**Do this**
Where a line in the listing below contains the word "pixels", copy that line.

* start Data excerpts *

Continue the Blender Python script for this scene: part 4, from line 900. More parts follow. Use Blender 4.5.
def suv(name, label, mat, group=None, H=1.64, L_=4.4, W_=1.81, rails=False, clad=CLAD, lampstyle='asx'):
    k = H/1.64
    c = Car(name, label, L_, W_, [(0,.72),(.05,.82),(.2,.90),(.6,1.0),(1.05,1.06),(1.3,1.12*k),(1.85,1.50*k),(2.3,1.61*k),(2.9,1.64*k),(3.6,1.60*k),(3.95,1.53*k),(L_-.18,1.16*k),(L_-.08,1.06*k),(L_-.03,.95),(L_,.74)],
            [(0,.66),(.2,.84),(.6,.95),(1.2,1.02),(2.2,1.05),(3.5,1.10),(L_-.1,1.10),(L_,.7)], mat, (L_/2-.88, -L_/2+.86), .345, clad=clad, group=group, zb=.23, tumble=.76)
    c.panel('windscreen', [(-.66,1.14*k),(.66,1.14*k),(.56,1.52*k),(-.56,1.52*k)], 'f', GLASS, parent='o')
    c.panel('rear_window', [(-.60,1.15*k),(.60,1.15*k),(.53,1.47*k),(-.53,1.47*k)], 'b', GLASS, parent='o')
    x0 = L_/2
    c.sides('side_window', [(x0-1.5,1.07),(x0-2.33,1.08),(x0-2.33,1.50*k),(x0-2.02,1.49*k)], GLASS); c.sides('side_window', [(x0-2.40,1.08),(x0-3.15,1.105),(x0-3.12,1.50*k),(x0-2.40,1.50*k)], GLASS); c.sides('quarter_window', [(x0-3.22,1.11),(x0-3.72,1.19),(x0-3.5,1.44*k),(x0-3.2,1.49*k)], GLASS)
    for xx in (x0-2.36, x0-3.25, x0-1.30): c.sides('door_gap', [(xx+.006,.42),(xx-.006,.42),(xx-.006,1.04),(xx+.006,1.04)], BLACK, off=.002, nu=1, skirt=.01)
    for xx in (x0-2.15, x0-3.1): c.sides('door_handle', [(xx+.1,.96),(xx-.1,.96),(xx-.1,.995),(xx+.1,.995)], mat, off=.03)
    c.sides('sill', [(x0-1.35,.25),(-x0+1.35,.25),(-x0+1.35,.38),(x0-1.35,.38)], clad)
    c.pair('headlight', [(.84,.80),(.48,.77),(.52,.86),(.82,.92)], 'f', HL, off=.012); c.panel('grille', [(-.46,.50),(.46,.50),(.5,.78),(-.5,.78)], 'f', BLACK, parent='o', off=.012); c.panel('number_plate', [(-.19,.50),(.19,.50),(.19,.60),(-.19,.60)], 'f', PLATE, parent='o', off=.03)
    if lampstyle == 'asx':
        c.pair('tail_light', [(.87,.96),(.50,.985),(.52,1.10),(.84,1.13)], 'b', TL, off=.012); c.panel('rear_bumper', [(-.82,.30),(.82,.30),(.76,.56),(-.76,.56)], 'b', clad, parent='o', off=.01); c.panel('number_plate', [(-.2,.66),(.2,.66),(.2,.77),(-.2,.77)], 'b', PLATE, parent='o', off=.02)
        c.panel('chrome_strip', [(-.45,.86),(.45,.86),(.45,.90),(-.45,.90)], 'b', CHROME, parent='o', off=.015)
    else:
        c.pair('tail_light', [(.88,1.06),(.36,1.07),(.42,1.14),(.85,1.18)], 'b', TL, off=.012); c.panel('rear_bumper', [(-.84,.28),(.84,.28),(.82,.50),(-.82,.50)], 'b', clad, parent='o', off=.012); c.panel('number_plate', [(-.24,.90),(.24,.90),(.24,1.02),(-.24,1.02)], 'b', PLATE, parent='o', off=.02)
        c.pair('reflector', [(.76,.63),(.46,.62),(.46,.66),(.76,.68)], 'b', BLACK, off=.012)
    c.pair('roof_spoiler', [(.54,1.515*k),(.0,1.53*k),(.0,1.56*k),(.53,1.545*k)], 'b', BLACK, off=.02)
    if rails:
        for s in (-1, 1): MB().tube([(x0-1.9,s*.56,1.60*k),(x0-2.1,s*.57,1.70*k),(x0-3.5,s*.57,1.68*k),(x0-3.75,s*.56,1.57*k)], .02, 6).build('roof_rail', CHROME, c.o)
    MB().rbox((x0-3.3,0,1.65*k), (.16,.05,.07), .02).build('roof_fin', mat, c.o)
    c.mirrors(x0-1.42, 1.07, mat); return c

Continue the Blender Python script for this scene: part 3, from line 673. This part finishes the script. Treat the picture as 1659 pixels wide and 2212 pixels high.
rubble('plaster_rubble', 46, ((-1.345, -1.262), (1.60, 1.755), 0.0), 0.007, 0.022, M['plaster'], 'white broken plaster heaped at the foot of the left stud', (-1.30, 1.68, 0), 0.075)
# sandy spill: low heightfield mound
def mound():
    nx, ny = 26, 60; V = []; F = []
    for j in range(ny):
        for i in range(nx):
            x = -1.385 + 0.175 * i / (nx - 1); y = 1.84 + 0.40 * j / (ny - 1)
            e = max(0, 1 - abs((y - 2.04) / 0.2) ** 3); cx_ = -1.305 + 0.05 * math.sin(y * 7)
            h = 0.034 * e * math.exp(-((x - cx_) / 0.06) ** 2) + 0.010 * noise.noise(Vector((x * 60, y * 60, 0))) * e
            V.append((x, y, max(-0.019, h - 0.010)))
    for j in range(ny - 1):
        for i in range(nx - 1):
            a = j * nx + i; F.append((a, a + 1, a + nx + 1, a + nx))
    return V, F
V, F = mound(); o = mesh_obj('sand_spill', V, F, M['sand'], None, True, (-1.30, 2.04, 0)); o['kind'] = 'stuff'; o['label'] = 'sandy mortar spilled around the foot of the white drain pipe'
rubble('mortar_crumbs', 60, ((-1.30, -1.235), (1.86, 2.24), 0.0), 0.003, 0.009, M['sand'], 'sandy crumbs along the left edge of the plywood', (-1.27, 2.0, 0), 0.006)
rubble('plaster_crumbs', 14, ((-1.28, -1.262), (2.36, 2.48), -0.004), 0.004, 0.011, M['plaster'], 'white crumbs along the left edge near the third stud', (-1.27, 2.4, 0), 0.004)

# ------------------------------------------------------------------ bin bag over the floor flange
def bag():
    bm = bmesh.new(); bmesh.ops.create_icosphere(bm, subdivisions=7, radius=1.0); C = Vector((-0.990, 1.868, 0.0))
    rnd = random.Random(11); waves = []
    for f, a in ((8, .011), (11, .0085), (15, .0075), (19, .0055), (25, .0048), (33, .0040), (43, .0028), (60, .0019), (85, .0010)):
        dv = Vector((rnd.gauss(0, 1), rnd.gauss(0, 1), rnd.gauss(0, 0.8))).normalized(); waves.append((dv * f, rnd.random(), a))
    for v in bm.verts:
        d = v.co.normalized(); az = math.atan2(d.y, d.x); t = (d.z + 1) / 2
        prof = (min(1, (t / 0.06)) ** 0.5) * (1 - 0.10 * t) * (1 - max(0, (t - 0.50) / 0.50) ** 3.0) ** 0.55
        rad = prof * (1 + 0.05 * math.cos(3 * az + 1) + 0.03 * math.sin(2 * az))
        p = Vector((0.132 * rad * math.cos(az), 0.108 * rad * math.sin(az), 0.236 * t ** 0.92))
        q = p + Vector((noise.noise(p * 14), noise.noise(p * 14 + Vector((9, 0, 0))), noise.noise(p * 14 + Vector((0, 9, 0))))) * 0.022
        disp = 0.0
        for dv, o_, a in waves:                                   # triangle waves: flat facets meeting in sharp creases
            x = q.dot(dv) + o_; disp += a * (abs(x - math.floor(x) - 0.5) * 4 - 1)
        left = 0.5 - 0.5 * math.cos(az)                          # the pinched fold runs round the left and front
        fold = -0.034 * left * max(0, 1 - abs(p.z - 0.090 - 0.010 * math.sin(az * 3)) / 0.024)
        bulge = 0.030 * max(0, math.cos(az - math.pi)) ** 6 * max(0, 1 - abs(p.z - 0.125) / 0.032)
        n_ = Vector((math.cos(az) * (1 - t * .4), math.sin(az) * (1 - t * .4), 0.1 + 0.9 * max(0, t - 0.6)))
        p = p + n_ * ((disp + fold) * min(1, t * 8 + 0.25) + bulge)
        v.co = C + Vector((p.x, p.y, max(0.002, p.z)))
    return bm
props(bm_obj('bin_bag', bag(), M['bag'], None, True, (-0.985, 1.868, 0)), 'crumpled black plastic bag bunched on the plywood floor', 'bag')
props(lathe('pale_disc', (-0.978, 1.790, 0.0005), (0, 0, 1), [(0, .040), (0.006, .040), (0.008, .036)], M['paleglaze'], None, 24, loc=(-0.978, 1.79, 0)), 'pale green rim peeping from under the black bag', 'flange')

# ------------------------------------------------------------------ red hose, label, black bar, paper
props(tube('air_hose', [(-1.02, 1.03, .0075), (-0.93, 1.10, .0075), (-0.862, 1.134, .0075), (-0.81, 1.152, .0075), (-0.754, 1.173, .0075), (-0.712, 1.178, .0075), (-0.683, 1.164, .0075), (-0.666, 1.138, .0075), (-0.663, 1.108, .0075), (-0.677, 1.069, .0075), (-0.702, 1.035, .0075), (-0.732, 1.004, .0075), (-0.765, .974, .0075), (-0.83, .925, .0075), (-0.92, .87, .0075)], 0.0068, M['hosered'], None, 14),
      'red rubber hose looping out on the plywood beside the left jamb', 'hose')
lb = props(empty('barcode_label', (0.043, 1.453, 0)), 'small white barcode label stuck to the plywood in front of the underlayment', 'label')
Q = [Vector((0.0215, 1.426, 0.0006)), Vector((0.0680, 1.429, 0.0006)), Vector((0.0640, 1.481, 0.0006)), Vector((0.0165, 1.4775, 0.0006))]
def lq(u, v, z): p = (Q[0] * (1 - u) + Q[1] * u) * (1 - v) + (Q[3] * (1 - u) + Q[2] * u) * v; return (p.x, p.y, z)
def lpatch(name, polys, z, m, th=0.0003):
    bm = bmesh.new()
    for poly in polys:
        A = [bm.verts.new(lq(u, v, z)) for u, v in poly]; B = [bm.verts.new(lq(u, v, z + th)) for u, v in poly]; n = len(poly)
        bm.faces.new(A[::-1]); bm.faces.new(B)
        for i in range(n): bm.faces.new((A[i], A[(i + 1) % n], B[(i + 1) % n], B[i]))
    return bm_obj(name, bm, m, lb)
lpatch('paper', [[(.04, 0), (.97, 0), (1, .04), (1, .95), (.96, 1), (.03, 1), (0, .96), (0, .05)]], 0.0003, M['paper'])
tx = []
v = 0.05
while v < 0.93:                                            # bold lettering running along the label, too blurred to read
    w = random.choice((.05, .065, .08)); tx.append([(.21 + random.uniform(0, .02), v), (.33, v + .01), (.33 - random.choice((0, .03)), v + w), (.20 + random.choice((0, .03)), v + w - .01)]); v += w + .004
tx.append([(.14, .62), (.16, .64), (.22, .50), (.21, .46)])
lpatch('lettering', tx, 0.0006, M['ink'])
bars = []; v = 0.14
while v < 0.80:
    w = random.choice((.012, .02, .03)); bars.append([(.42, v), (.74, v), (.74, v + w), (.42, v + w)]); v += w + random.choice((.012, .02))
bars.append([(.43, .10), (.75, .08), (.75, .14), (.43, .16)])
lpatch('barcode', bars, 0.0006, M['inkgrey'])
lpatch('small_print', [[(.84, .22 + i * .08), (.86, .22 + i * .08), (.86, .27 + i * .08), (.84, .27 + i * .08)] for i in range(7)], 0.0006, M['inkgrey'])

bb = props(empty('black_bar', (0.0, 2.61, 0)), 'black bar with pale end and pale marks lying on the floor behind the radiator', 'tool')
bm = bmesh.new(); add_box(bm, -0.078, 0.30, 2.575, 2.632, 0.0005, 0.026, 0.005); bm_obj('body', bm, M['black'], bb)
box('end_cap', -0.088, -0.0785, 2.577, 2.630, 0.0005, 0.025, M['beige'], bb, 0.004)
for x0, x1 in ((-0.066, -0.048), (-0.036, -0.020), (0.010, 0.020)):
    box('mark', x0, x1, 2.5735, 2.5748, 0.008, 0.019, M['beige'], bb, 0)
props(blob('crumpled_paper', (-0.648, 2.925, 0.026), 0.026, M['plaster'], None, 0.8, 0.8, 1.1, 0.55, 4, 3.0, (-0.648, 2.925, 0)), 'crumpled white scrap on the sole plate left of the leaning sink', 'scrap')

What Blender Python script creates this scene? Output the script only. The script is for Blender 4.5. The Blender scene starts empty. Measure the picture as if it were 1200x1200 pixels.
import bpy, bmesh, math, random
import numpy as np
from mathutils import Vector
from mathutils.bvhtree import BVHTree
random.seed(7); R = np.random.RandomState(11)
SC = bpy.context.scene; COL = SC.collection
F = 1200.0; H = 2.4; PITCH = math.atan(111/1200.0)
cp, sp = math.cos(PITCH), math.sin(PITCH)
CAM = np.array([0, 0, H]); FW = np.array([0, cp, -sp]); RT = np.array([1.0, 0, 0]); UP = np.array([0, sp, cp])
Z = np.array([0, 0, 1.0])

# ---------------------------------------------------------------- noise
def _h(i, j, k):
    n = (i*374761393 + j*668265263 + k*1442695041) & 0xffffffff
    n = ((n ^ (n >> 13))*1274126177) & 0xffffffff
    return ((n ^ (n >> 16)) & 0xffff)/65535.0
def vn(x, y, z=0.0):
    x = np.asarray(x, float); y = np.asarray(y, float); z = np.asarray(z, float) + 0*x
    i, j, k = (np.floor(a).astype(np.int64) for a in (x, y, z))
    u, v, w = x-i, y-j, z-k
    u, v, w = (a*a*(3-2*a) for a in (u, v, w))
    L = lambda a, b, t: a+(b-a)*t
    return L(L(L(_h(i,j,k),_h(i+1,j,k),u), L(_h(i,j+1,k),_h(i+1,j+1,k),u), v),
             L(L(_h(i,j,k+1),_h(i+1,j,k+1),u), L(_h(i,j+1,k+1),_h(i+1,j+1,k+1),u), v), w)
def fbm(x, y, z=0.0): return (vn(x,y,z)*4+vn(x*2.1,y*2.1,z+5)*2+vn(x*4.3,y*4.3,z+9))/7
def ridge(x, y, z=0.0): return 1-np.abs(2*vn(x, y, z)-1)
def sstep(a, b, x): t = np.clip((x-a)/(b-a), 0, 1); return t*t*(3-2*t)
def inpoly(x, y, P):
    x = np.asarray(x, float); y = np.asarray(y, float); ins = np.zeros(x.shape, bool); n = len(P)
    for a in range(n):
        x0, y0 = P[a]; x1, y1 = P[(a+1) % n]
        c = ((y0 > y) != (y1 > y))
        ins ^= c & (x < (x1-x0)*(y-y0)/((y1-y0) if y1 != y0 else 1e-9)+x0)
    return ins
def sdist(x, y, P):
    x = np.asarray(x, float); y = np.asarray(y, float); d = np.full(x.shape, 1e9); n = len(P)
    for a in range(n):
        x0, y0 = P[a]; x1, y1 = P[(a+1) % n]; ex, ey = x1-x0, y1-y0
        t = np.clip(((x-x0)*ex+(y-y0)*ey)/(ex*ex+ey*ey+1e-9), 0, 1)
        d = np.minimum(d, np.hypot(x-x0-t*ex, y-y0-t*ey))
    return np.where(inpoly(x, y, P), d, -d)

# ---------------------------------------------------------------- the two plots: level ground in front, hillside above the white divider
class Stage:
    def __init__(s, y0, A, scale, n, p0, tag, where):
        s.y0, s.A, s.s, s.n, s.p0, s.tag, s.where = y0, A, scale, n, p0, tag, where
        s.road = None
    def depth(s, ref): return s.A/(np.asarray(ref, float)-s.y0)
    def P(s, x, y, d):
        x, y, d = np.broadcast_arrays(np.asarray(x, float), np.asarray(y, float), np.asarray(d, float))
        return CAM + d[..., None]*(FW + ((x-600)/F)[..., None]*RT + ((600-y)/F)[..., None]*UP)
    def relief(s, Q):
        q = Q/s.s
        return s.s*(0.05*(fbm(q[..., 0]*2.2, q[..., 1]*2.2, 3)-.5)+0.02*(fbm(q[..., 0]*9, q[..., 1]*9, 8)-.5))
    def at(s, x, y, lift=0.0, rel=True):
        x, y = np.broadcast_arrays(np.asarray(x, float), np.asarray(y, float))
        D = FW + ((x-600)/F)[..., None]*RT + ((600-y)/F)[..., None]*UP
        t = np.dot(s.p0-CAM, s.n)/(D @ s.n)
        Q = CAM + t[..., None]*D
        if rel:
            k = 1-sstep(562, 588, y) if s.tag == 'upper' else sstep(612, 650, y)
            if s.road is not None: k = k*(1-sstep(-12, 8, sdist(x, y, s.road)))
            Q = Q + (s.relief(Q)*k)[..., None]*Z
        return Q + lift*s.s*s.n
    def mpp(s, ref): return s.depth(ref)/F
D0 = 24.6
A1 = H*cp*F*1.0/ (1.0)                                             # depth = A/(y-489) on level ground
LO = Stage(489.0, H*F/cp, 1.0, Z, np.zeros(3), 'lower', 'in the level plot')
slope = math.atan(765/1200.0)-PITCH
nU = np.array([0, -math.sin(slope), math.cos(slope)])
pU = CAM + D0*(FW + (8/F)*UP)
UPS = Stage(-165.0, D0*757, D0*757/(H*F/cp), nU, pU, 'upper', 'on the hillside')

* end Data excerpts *

**Right answer**
Continue the Blender Python script for this scene: part 3, from line 673. This part finishes the script. Treat the picture as 1659 pixels wide and 2212 pixels high.
What Blender Python script creates this scene? Output the script only. The script is for Blender 4.5. The Blender scene starts empty. Measure the picture as if it were 1200x1200 pixels.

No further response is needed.